After completing a degree in Architecture (minor in Philosophy) between the University of Venice and the Illinois Institute of Technology in Chicago, Dr Torino worked as an architect in Benin. She then completed a joint Masters’s in Urban Studies between the University of Venice and the University of Sheffield which also involved extensive research in Colombia. She worked in New York City at the Department of City Planning (2015), before returning to academia to pursue an AHRC-funded Ph.D. in Urban Studies (University of Cambridge; 2020), in which she addressed questions of:
- racialisation in and through the urban space,
- colonial legacies in the planning apparatus,
- geographies of internal displacement and migration,
- multicultural urban policy and the limits of civil society engagement and government participation strategies with ethnic urban communities,
through ethnographic research (2017-2019) in Bogotá, Colombia.

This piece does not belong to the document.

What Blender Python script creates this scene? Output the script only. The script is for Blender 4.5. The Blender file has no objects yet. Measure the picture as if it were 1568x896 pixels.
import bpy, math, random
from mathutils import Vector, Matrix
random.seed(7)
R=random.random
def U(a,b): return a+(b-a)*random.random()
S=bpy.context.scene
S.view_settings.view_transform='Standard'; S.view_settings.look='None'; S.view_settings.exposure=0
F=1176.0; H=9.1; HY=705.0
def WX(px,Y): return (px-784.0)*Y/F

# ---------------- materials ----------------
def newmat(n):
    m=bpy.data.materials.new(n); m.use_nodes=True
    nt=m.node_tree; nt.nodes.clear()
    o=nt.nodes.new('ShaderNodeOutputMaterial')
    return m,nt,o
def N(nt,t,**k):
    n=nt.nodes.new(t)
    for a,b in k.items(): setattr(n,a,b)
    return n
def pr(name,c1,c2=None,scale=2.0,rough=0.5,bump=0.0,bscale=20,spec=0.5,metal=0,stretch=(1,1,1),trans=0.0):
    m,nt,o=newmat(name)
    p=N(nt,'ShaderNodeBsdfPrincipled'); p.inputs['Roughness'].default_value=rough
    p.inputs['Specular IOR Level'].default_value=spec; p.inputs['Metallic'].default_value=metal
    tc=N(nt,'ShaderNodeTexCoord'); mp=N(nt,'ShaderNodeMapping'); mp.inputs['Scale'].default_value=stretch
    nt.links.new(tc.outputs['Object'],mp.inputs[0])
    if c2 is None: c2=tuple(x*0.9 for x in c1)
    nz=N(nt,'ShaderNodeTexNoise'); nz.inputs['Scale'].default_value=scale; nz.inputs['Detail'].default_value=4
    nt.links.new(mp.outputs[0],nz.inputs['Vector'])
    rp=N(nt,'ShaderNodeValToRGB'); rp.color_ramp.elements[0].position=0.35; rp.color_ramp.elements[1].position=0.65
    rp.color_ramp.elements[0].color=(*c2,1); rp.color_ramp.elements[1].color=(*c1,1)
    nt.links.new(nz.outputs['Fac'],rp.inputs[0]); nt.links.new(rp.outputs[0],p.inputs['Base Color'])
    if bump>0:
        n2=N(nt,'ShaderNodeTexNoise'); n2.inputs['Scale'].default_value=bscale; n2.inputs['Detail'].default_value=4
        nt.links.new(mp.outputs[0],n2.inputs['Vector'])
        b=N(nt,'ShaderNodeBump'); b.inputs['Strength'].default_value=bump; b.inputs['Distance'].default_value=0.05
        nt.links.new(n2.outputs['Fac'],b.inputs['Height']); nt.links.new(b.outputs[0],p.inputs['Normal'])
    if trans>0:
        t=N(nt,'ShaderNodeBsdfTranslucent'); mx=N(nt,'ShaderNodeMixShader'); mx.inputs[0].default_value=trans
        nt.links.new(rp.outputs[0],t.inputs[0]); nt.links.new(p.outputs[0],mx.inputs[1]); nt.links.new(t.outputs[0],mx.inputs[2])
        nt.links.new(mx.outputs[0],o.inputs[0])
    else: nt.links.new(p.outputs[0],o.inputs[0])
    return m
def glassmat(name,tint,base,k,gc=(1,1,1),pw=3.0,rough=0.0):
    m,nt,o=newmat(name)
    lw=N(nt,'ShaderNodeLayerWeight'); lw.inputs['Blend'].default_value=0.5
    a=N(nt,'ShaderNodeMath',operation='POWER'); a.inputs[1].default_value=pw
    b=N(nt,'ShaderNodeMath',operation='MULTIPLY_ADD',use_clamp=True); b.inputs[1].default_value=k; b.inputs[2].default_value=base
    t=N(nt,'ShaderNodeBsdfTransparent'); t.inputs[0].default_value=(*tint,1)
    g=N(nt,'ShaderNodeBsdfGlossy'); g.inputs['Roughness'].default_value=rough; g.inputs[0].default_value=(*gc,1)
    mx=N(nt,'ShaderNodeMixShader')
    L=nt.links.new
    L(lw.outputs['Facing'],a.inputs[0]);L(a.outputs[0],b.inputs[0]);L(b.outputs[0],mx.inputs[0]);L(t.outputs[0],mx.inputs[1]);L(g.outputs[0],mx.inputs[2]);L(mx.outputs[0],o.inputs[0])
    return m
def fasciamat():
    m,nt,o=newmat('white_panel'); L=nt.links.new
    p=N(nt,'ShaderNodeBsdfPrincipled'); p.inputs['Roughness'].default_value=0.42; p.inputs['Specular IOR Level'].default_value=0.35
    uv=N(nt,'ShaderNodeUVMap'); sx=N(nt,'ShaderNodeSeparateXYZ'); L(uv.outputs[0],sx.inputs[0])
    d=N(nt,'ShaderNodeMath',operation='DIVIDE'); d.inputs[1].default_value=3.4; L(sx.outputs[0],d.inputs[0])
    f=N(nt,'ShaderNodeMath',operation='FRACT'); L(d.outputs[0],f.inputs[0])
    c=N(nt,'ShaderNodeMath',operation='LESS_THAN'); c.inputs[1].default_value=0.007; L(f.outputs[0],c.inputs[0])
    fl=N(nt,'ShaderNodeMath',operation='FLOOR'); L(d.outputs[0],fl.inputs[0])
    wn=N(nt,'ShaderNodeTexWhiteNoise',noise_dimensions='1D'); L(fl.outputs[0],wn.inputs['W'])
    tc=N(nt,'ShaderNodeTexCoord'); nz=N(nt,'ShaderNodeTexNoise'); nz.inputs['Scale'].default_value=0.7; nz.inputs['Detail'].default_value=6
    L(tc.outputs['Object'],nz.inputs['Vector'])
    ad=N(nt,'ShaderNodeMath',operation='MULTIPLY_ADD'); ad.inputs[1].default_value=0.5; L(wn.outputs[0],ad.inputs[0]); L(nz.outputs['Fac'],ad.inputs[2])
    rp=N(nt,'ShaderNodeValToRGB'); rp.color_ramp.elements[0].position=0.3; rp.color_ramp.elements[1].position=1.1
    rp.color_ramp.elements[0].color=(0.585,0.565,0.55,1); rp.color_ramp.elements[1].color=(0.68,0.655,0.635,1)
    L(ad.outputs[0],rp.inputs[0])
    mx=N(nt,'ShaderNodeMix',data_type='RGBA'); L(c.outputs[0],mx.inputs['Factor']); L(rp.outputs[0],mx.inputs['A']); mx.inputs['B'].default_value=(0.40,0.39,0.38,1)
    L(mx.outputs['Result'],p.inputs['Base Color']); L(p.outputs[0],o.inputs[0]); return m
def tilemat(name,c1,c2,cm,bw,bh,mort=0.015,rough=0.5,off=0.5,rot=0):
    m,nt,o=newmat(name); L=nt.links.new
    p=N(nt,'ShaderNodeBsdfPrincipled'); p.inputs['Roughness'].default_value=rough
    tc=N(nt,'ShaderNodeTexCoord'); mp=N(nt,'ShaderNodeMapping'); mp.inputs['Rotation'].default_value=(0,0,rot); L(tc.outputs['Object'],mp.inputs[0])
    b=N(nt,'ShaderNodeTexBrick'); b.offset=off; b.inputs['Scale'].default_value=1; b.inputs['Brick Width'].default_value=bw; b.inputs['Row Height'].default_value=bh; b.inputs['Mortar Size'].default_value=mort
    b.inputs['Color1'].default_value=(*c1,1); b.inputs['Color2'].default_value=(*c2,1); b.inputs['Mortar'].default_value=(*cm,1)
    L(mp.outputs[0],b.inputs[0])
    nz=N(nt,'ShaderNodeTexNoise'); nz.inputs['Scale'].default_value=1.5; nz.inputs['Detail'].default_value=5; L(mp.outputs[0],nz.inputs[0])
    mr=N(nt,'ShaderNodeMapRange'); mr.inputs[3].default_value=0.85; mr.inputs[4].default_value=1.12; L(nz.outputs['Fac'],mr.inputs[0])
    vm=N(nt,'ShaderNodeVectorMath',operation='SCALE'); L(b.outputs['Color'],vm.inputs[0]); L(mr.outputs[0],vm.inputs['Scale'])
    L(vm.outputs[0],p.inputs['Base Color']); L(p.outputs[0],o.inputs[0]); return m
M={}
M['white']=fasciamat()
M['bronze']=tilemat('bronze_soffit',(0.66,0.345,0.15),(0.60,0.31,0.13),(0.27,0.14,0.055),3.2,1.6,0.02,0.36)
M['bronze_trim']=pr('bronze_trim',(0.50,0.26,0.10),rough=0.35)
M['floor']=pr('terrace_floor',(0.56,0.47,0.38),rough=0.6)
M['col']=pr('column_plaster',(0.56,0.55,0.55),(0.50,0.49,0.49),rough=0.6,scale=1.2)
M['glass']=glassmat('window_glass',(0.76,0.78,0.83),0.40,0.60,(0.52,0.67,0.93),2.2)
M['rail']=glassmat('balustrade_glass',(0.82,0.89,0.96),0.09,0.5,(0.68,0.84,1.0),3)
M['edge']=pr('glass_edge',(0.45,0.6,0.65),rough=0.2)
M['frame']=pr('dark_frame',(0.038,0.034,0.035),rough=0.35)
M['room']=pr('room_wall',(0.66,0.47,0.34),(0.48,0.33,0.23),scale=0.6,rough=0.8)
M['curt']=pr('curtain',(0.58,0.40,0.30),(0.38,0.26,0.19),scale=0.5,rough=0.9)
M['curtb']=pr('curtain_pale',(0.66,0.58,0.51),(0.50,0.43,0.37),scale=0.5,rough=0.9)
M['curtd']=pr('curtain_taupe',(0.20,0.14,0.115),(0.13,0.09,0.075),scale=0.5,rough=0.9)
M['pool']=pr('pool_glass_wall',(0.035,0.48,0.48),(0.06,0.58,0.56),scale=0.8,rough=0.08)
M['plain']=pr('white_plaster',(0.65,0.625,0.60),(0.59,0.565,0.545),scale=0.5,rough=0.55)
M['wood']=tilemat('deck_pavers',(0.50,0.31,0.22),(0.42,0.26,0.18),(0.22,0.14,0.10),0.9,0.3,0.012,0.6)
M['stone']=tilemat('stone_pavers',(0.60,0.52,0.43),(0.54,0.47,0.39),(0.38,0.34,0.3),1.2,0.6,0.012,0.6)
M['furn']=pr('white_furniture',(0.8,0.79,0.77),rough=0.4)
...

After completing her Ph.D., she worked as a Consultant (Researcher) for Amnesty International (2021) to map and analyse racialised digital surveillance in New York City. She then secured a Research Fellowship at Peterhouse (2021-23), University of Cambridge, where she currently conducts postdoctoral research based in Southern Italy on the migration-labour-dwelling nexus in rural-urban informal settlements.
She continues to actively collaborate with grassroots (especially Afro-descendant) community organisations in Colombia, with a particular focus on everyday violence, peace, social and racial justice, and city-making ‘from below.’ She has been an invited lecturer at the Universities of: Cambridge, UCL, Sheffield, ETH Zurich, Basel, Externado Colombia, Venice, among others.